Even though Max deals with such speed freaks in a calmly decisive manner, his psyche is being ripped apart; at home, he is a loving family man, but when patrolling the road, he is as merciless as the maniacs he takes down. Confiding in his wife, Max admits, ‘I’m scared. It’s that rat circus out there. I’m beginning to enjoy it. Any longer out on that road and I’m one of them, a terminal psychotic, except that I’ve got this bronze badge that says that I’m one of the good guys’. Although civilisation is collapsing, Max manages to keep his cool and it is instead his partner Goose who is first to snap; the infuriated Goose beats up gang member and rapist Johnny ‘The Boy’ Boyle when the perpetrator is released without charge as all witnesses are too scared to testify.

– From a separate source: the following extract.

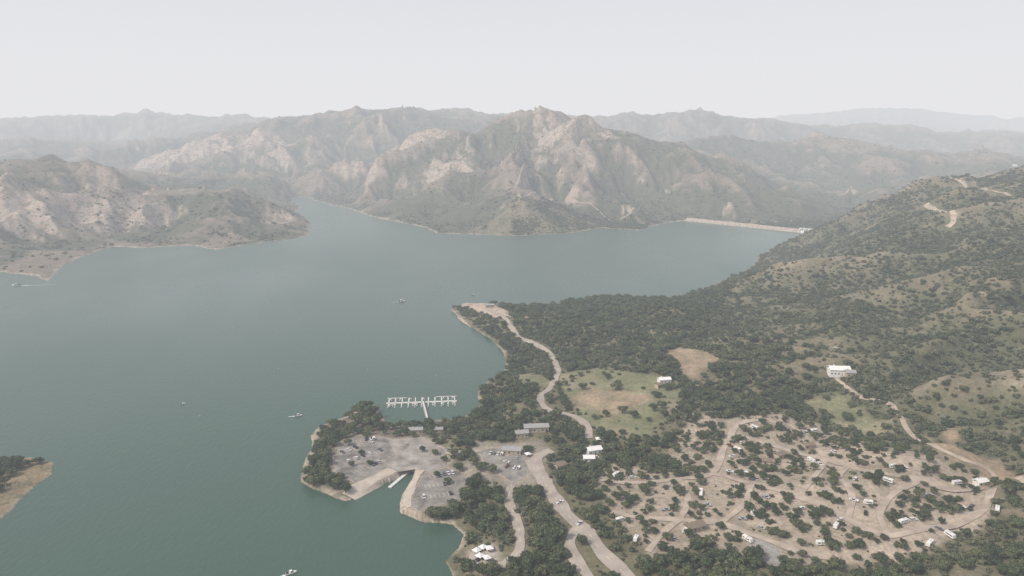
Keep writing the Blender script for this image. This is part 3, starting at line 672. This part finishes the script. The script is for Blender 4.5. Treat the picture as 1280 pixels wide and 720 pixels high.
def vehclear(X,Y,r):
    ok=np.ones(X.shape,bool)
    for x,y in occupied: ok&=((X-x)**2+(Y-y)**2>r*r)
    return ok
def inz(k,X,Y,j=0): return sdpoly(zones[k],X,Y)+j>0
# --- lowland oak woodland
X,Y=grid(-420,900,280,1150,6.8)
h,sd,e,sl,z=terr(X,Y);cl=clearance(X,Y);jn=fbm(X/25,Y/25,7,3)*8
camp=inz('camp',X,Y,jn*.5)|inz('camp2',X,Y,jn*.5)
mead=inz('meadow',X,Y,jn)|inz('meadow2',X,Y)|inz('meadow3',X,Y,jn)
bare=inz('dirt',X,Y)|inz('dirt2',X,Y)|inz('dirt3',X,Y)|inz('point',X,Y,2)|inz('south',X,Y,1)|inz('grey',X,Y)|inz('dirt4',X,Y)
clr=inz('clear',X,Y)
cluster=fbm(X/45,Y/45,15,3)
prob=np.clip(.66+cluster*1.3,.1,.97)
lowland=1-sstep(20,34,z)
botz=sstep(0,1,(450-Y)/60+ (X-250)/350)*(Y<600)
prob*=np.maximum(lowland,botz)
prob=np.where(mead,.11,prob);prob=np.where(clr,.3,prob);prob=np.where(camp,0,prob);prob=np.where(bare,0,prob)
k=(sd>3.5)&(cl>3.0)&(rng.random(X.size)<prob)&vehclear(X,Y,5)&(X>-260)
S=rng.uniform(.5,1.0,X.size)*(1+.2*cluster)
P=np.column_stack([X,Y])[k];Z=h[k];S_=S[k]
ind=(np.hypot(P[:,0],P[:,1])<640)&(rng.random(len(P))<.25)
for i in np.where(ind)[0]:
    o=place('oak_tree',oaks[int(rng.integers(0,6))],P[i,0],P[i,1],Z[i],rng.uniform(0,6.28),float(S_[i]))
spots=[(386,592,1.0),(392,603,1.05),(401,610,1.1),(410,616,1.0),(420,619,1.0),(428,622,.9),(394,580,1.1),(402,596,1.0),(398,568,1.05),(404,556,1.0),(408,544,.95),(400,588,1.),(410,602,1.05),(386,600,.8),(404,575,.9),(432,614,.9),(414,548,.9),(410,582,.8),(422,607,.9),
   (448,517,1.3),(456,514,1.5),(463,519,1.45),(470,528,1.25),(452,528,1.35),(461,532,1.2),(444,526,1.1),(472,536,1.0),(440,536,.8),
   (506,545,.8),(516,548,.7),(539,548,.9),(545,556,.7),(568,572,.8),(592,584,.9),(590,612,1.1),(584,628,1.1),(540,645,1.0),(530,648,.9),(552,645,1.1),(546,598,.6),(560,606,.6),(452,570,.55),(462,583,.55),(440,584,.55),(528,566,.6),(544,570,.6),(572,560,.8),(586,574,.9),(574,590,.8),(556,578,.6),(436,558,.7),(458,549,.7),
   # wooded top of the small peninsula at lower left
   (46,577,.7),(36,579,.6),(24,577,.9),(14,579,.95),(4,580,1.),(20,584,.9),(8,588,1.),(-4,586,1.),(28,582,.7),(0,596,.95),(14,592,.85),(-8,600,1.),(-14,590,1.),(6,604,.8),(-3,612,.8),(30,578,.5),(12,583,1.),(-12,610,.9),(52,576,.5)]
for u,v,s_ in spots:
    x,y=Qz(u,v,3);hh_=float(height([x],[y])[0])
    if hh_>0.6: place('oak_tree',oaks[random.randrange(6)],x,y,hh_,s_*7,s_)
mass('oak_woodland',P[~ind],Z[~ind],S_[~ind],oc,6)
# --- campground trees
X,Y=grid(0,700,300,760,6.0);camp=inz('camp',X,Y)|inz('camp2',X,Y)
X,Y=X[camp],Y[camp];h=height(X,Y);cl=clearance(X,Y);cn_=fbm(X/30,Y/30,33,3)
k=(cl>1.4)&(rng.random(X.size)<np.clip(.70+cn_*1.3,.1,1))&vehclear(X,Y,3.4)&~inz('grey',X,Y)
P=np.column_stack([X,Y])[k];Z=h[k];S=rng.uniform(.30,.72,len(P));ind=rng.random(len(P))<.15
for i in np.where(ind)[0]: place('oak_tree',oaks[int(rng.integers(0,5))],P[i,0],P[i,1],Z[i],rng.uniform(0,6.28),float(S[i]))
mass('campground_trees',P[~ind],Z[~ind],S[~ind],oc,6)
# --- understorey + chaparral on hillside
X,Y=grid(-60,1650,300,2050,4.5)
h,sd,e,sl,z=terr(X,Y);R_=np.hypot(X,Y)
cl=np.full(X.shape,99.);nr_=R_<1800;cl[nr_]=clearance(X[nr_],Y[nr_])
bad=np.zeros(X.shape,bool)
for zk in('dirt','dirt2','dirt3','point','south','grey','dirt4','clear'): bad|=inz(zk,X,Y)
mead=inz('meadow',X,Y)|inz('meadow2',X,Y)|inz('meadow3',X,Y);camp=inz('camp',X,Y)|inz('camp2',X,Y)
dn=fbm(X/70,Y/70,71,4);dn1=fbm(X/420,Y/420,61,4);dn3=fbm(X/16,Y/16,81,3)
prob=np.clip(.67-e*.6+dn1*.6+dn*1.1+dn3*.4,.13,.97)
prob=np.where(mead,.05,prob);prob=np.where(camp,.16,prob);prob=np.where(bad,0,prob)
k=(sd>4)&(cl>1.2)&(rng.random(X.size)<prob)
k&=(np.where(R_<1250,True,(X>0)))
nv_=R_<1000
occ=vehclear(X[nv_],Y[nv_],3);kk=np.ones(X.shape,bool);kk[np.where(nv_)[0]]=occ;k&=kk
S=np.clip(rng.lognormal(0,.42,X.size),.45,2.4)*(1.06+.35*np.clip(-e+dn,-.5,1));S=np.where(camp,S*.6,S)
mass('chaparral_shrubs',np.column_stack([X,Y])[k],h[k]-.1,S[k],scn,6)
X,Y=grid(150,1500,450,1900,9);h,sd,e,sl,z=terr(X,Y);dn=fbm(X/110,Y/110,55,3)
cl=clearance(X,Y);k=(z>20)&(sd>5)&(cl>4)&(rng.random(X.size)<np.clip((-e*1.4+dn*1.5)-.04,0.02,.75))&~(inz('camp',X,Y)|inz('meadow3',X,Y)|inz('dirt',X,Y))
mass('hillside_oaks',np.column_stack([X,Y])[k],h[k],rng.uniform(.4,.75,k.sum()),oc,6)
N_=90000;a=rng.uniform(math.radians(-38),math.radians(38),N_);r=1500*np.exp(rng.uniform(0,1,N_)*math.log(3.0));X=r*np.sin(a);Y=r*np.cos(a)
h,sd,e,sl,z=terr(X,Y);dn=fbm(X/90,Y/90,77,4)
k=(sd>8)&((X<0)|(r>2050))&(rng.random(N_)<np.clip(.25-e*.9+dn*1.2,.04,.9))
S=np.clip(rng.lognormal(.1,.4,N_),.6,2.8)
mass('mountain_shrubs',np.column_stack([X,Y])[k],h[k]-.2,S[k],scn,6)
# ------------------------------------------------------------------ haze air box: its emission stands in for daylight scattered in the air
m=bpy.data.materials.new('emissive_haze');m.use_nodes=True;nt=m.node_tree;nt.nodes.clear()
out=nt.nodes.new('ShaderNodeOutputMaterial');ab=nt.nodes.new('ShaderNodeVolumeAbsorption');em=nt.nodes.new('ShaderNodeEmission');ad=nt.nodes.new('ShaderNodeAddShader')
SIG=.000172;ext=(.90,.955,1.0);Lh=(.80,.80,.825)
ab.inputs['Density'].default_value=SIG;ab.inputs['Color'].default_value=(1-ext[0],1-ext[1],0,1)
em.inputs['Strength'].default_value=SIG;em.inputs['Color'].default_value=(Lh[0]*ext[0],Lh[1]*ext[1],Lh[2],1)
nt.links.new(ab.outputs[0],ad.inputs[0]);nt.links.new(em.outputs[0],ad.inputs[1]);nt.links.new(ad.outputs[0],out.inputs['Volume'])
b=B();b.box(-50000,50000,-50000,50000,-60,2600,0);hz=place('emissive_haze',b.mesh('emissive_haze',[m]),0,0,0)
# ------------------------------------------------------------------ world, sun, camera
w=bpy.data.worlds.new('World');sc.world=w;w.use_nodes=True;nt=w.node_tree
sky=nt.nodes.new('ShaderNodeTexSky');sky.sky_type='NISHITA';sky.sun_disc=False;EL=47;sky.sun_elevation=math.radians(EL);sky.sun_rotation=math.radians(-117);sky.dust_density=5;sky.air_density=1
nt.links.new(sky.outputs[0],nt.nodes['Background'].inputs[0]);nt.nodes['Background'].inputs[1].default_value=.15
sl_=bpy.data.lights.new('sun','SUN');sl_.energy=4.1;sl_.angle=math.radians(2);sl_.color=(1,.94,.86);so=bpy.data.objects.new('sun',sl_);sc.collection.objects.link(so);so.rotation_euler=(math.radians(90-EL),0,math.radians(-63))
cam=bpy.data.cameras.new('camera');co=bpy.data.objects.new('camera',cam);sc.collection.objects.link(co);co.location=(0,0,H);co.rotation_euler=(math.radians(90)-PITCH,0,0)
cam.sensor_width=36;cam.lens=F/1280*36;cam.clip_start=1;cam.clip_end=120000;sc.camera=co
sc.view_settings.view_transform='Standard';sc.view_settings.look='None';sc.view_settings.exposure=0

Max restrains Goose and stands by a justice system that is insufficient in a world gone wrong, but realises that his personal and professional responsibilities are out of balance when his partner is burnt to death in a revenge attack. Taking an extended family vacation at a remote farm, Max is followed by Toecutter’s gang, who run down his wife and son; Max pulls his uniform back on and takes to the road in a super-charged pursuit vehicle to settle the score. This quest for vengeance effectively represents the end of any social order, and the method that Max uses to kill Johnny - handcuffing him to a wrecked vehicle and setting a fuse - suggests that he is now almost as unhinged as Toecutter. The hero has succumbed to the sadism of the ‘rat circus’.
Produced for just AUD$400,000, Mad Max exhibits a crude efficiency that holds up remarkably well in the age of CGI-enhancement. Mad Max 2 (1981) is often cited as a rare example of a sequel that is superior to the original, and Miller’s follow-up is certainly a fine exercise in narrative economy. However, the post-apocalyptic landscape presented by the second film is now overly familiar from countless straight-to-video imitations that pass off cheap desert locations as post-nuclear wastelands. Because of its budgetary shortcomings, Mad Max remains frighteningly credible, with its sparsely populated small towns, desolate highways and an almost abandoned Hall of Justice where law enforcers half-heartedly listen to the police radio and fail to prosecute the guilty. The film was inspired by the 1973 oil crisis, which had Australian motorists committing acts of violence in order to fill their petrol tanks, with screenwriters Miller, Byron Kennedy and James McCausland speculating on what society would be like several years down the line if the fuel situation were to continue; they envisioned a world where only savages and scavengers survive, a point made in a not-so-subtle manner when Miller pans up to a buzzard overlooking the activities of Toecutter’s gang. The raw intensity of the attack sequences - a couple being chased, Max’s wife running for her life with her son in her arms - makes Mad Max the action genre equivalent of Tobe Hooper’s relentless shocker The Texas Chain Saw Massacre (1974), with distressing sounds (screaming, smashing metal, the revving of engines) being used to keep the audience on edge in-between the rough-and-ready bursts of road rage. Brilliantly realised with limited resources, Mad Max remains an unrivalled example of future shock.
John Berra
Great article, John. I was wondering what your take was on the music of Mad Max. Brian May (no not that one) scores with a really bombastic score. I can never decide if this is to place it in the territory of high camp, self-consciously as B movie-y as possible. Or whether Brian May was just not that accomplished as film composer and the score was bit naff. I’d be interested to hear what you think.
I do not think that the Mad Max score is particularly self-conscious in ‘B’-movie terms, perhaps just not quite up to standard due to the composer’s lack of experience in the field of feature films (according to IMDB, Brian May had scored two films for Richard Franklin prior to Mad Max, but had otherwise worked on TV movies). Mad Max was made at a time when ‘B’-movies had to make a genuine effort to compete with ‘A’-movies due to the lack of ancillary markets and the score seeks to emulate the soundtracks of bigger-budget action pictures of the period, although it arguably goes overboard in doing so.